Again, racism was part of the charge against marijuana, as newspapers in 1934 editorialized: "Marihuana influences Negroes to look at white people in the eye, step on white men’s shadows and look at a white woman twice." [Why is Marijuana Illegal?]
The decision to prohibit marijuana was fueled by racist hysteria, and many have argued that the decades of racially disparate enforcement that followed weren't entirely coincidental. Whether or not our marijuana laws were intended to serve as an instrument of racial oppression, they've performed that function with staggering precision. And when people of color receive unequal treatment under the law, that's a civil rights issue.
Our marijuana laws have never, and will never, be enforced fairly.
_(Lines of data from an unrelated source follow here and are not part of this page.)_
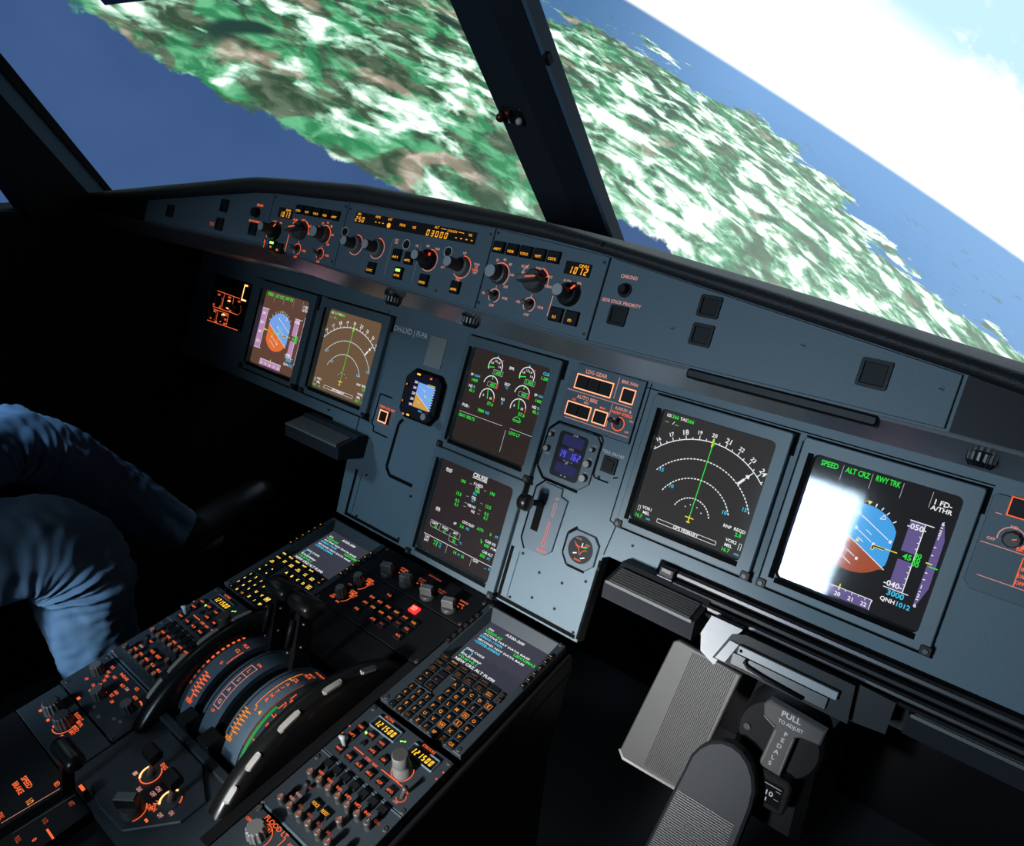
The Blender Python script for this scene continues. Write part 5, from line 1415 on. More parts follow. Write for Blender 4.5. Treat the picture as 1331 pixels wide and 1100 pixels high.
    # thrust levers
    for lx in (-.1100, -.0555):
        b = MB(); b.extr([(-.262, hump(-.262) - .012), (-.236, hump(-.236) - .010), (-.205, .112), (-.216, .120), (-.230, .116)], lx - .0050, lx + .0050, 'black_plastic'); arm = t.part('thrust_lever', b, label='thrust lever arm')
        b = MB()
        lo = []
        for i, (x, k) in enumerate(((-.0250, .55), (-.0225, .85), (-.018, 1), (.018, 1), (.0225, .85), (.0250, .55))):
            lo.append([(lx + x, -.214 + k * .0175 * math.cos(2 * PI * j / 16) - .004 * math.sin(2 * PI * j / 16), .124 + k * .0150 * math.sin(2 * PI * j / 16)) for j in range(16)])
        b.loft(lo, 'knob_black', True); t.part('lever_grip', b, arm, label='rounded glossy black grip')
        b = MB(); b.tube([(lx - .004, -.236, .108), (lx - .004, -.246, .090), (lx - .004, -.256, .070)], [.0045, .0040, .0030], 'black_plastic', 8); t.part('reverse_lever', b, arm, label='small finger lever behind the grip')
        for dx, s_, h in ((-.0075, -.246, .080), (.0075, -.240, .066), (.0072, -.228, .100), (-.0072, -.254, .058)):
            b = MB(); b.lathe(lx + dx, s_, [(.0001, h + .002), (.0018, h + .001), (.0020, h), (.0001, h - .002)], 'plate_metal', 10); t.part('glint_stud', b, arm)  # small pale studs put in for the glints on the levers
quadrant()

def trim_wheel(x0, x1, label, sgn):
    t = Thing('trim_wheel', label, 'trim wheel', PED, ((x0 + x1) / 2, -.29, 0), 'trim wheels beside the throttle quadrant')
    WC, WH, WR = -.290, -.1440, .2100
    def arcpts(r, a0, a1, n): return [(WC + r * math.sin(rad(a0 + (a1 - a0) * i / n)), WH + r * math.cos(rad(a0 + (a1 - a0) * i / n))) for i in range(n + 1)]
    b = MB(); lo = []
    n = 96
    for x, r in ((x0, WR - .022), (x0, WR - .006), (x0 + .005, WR), (x1 - .005, WR), (x1, WR - .006), (x1, WR - .022)):
        lo.append([(x, WC + r * math.sin(2 * PI * j / n), WH + r * math.cos(2 * PI * j / n)) for j in range(n)])
    b.loft(lo, 'wheel_black', True, cap=True); t.part('rim', b)
    x = (x1 if sgn > 0 else x0)
    marks = ((-37.5, 3.0, 0), (-25.8, 3.2, 0), (-9.5, 4.6, 1), (9.5, 4.2, 0), (27, 4, 0)) if sgn > 0 else ((-31, 4.0, 0), (-19.5, 4.4, 1), (-5.5, 4.6, 0), (10, 4.2, 0))
    for a, w, hot in marks:
        b = MB(); lo = []
        pts = []
        for i in range(9):
            an = a - w + 2 * w * i / 8
            ed = .0036 * (1 if 0 < i < 8 else .55)
            cen = (x - sgn * .0035)
            r0, r1 = WR + .0006, WR + .0014
            row = []
            for dx, rr in ((-ed, r0 - .003), (-ed, r1), (ed, r1 - .0022), (ed, r0 - .005)):
                row.append((cen + dx, WC + rr * math.sin(rad(an)), WH + rr * math.cos(rad(an))))
            lo.append(row)
        b.loft(lo, 'marker_white'); t.part('index_mark', b, label='white index mark')
trim_wheel(.0165, .0440, 'black trim wheel with white index marks, between the green scale and the radio panel', 1)
trim_wheel(-.1800, -.1535, 'black trim wheel with white index marks, beside the left radio and audio panels', -1)

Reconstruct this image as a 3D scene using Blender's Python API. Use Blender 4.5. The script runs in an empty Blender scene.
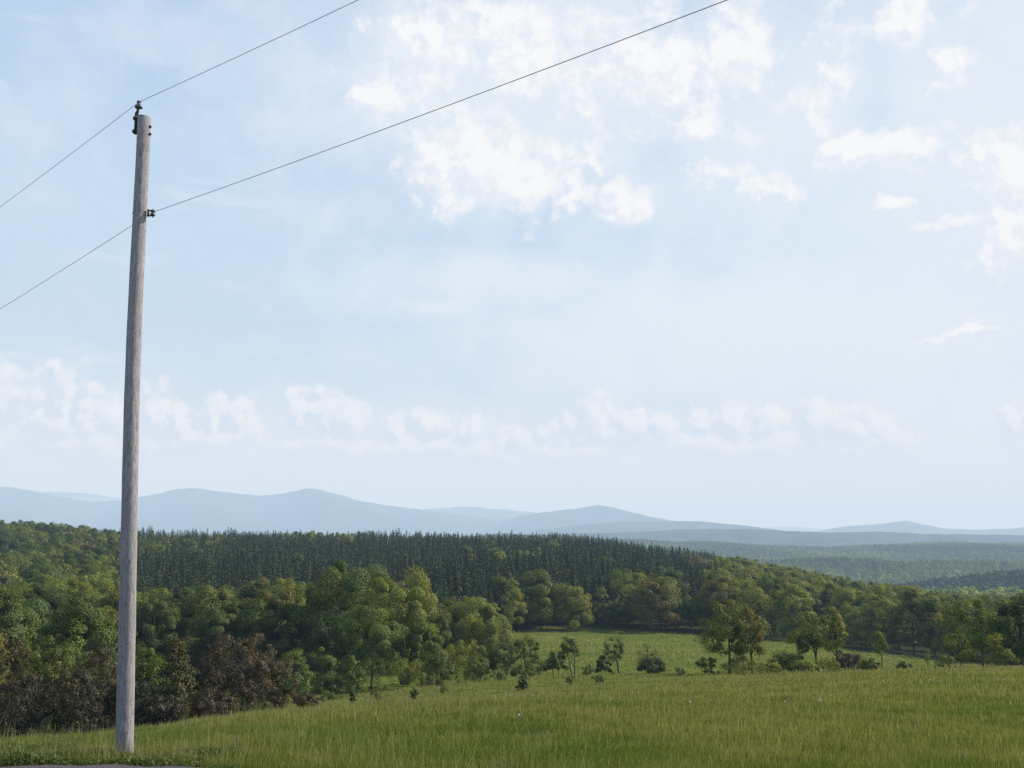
import bpy, math, random
import numpy as np
from mathutils import Vector, noise as mnoise

sc = bpy.context.scene
COL = sc.collection
rng = np.random.default_rng(7)
random.seed(7)

# ------------------------------------------------------------------ camera geometry
F = 995.6                       # focal length in pixels (35 mm equivalent)
EYE = 1.6
PITCH = math.atan(151.0 / F)
CP, SP = math.cos(PITCH), math.sin(PITCH)

def P(px, py, Y):
    """world point at forward distance Y seen at picture position (px, py)"""
    u, v = (px - 512) / F, (384 - py) / F
    d = (u, CP - v * SP, SP + v * CP)
    k = Y / d[1]
    return Vector((d[0] * k, Y, EYE + d[2] * k))

def ang(px, py):
    u, v = (px - 512) / F, (384 - py) / F
    d = Vector((u, CP - v * SP, SP + v * CP)).normalized()
    return math.atan2(d.x, d.y), math.asin(d.z)

def project(x, y, z):
    dz = z - EYE
    fw = y * CP + dz * SP
    up = -y * SP + dz * CP
    return 512 + F * x / fw, 384 - F * up / fw

cam = bpy.data.cameras.new('camera')
cam.sensor_width = 36.0
cam.lens = F * 36.0 / 1024.0
cam.clip_end = 200000
cam.clip_start = 0.1
camo = bpy.data.objects.new('camera', cam)
COL.objects.link(camo)
camo.location = (0, 0, EYE)
camo.rotation_euler = (math.pi / 2 + PITCH, 0, 0)
sc.camera = camo

# ------------------------------------------------------------------ terrain
TY = np.array([13, 20, 30, 45, 65, 90, 120, 160, 200, 250, 300, 400, 550, 700, 1000, 1500, 1900, 2400, 2900, 4000.])
TPX = [-300, 0, 150, 320, 450, 600, 750, 900, 1024, 1300]
TR = [
 [778, 742, 760, 772, 768, 748, 725, 700, 672, 648, 628, 598, 566, 545, 550, 565, 568, 560, 556, 545],
 [761, 736, 742, 749, 746, 731, 712, 692, 670, 648, 628, 598, 565, 541, 548, 565, 568, 560, 556, 545],
 [758, 729, 723, 727, 729, 720, 708, 688, 668, 648, 628, 598, 570, 556, 560, 570, 574, 560, 558, 543],
 [764, 729, 708, 701, 704, 704, 701, 688, 668, 648, 628, 600, 572, 556, 560, 572, 576, 560, 556, 540],
 [772, 730, 705, 697, 700, 692, 682, 682, 668, 648, 630, 602, 574, 557, 562, 575, 580, 558, 556, 537],
 [771, 730, 704, 692, 693, 683, 672, 677, 662, 645, 631, 604, 576, 559, 568, 580, 585, 556, 561, 539],
 [771, 729, 703, 688, 683, 677, 671, 676, 664, 650, 637, 616, 594, 584, 588, 590, 594, 564, 569, 546],
 [770, 728, 702, 684, 674, 669, 668, 676, 670, 662, 653, 634, 620, 612, 604, 588, 598, 567, 571, 548],
 [770, 728, 701, 683, 672, 665, 664, 674, 674, 668, 659, 640, 628, 620, 606, 579, 591, 561, 567, 544],
 [770, 727, 701, 682, 670, 662, 661, 670, 670, 662, 652, 634, 622, 614, 602, 573, 586, 557, 563, 541]]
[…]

The brutality of modern drug enforcement reaches every community, but if young white men were given criminal records and subjected to profiling and police harassment at the same rates as people of color, the criminal justice system would quickly come to a crashing halt. The drug war was built on a foundation of fundamental unfairness, and mitigating its catastrophic impact on communities of color requires measures far more drastic than telling police for the millionth time that there's more to their job than searching young black men all day and night.
No, legalizing marijuana won't solve the problem. Not even close. But what it will do is remove one of the primary justifications police rely upon when stopping and searching people in urban communities. It will stop the hemorrhaging of employment opportunities lost by those convicted of simple possession. It will cripple the existing distribution model, thereby reducing youth involvement, street violence and the cyclical lure of the prohibition economy and the severe criminal justice consequences faced by its participants. It will shield generations from the fate that our formerly pot-smoking President was so desperately lucky to have avoided.
If anyone thinks we can solve these problems while still making nearly a million marijuana arrests every year, then please explain. But don't condemn NAACP for supporting a new approach when the old one has failed as consistently and dramatically as it has.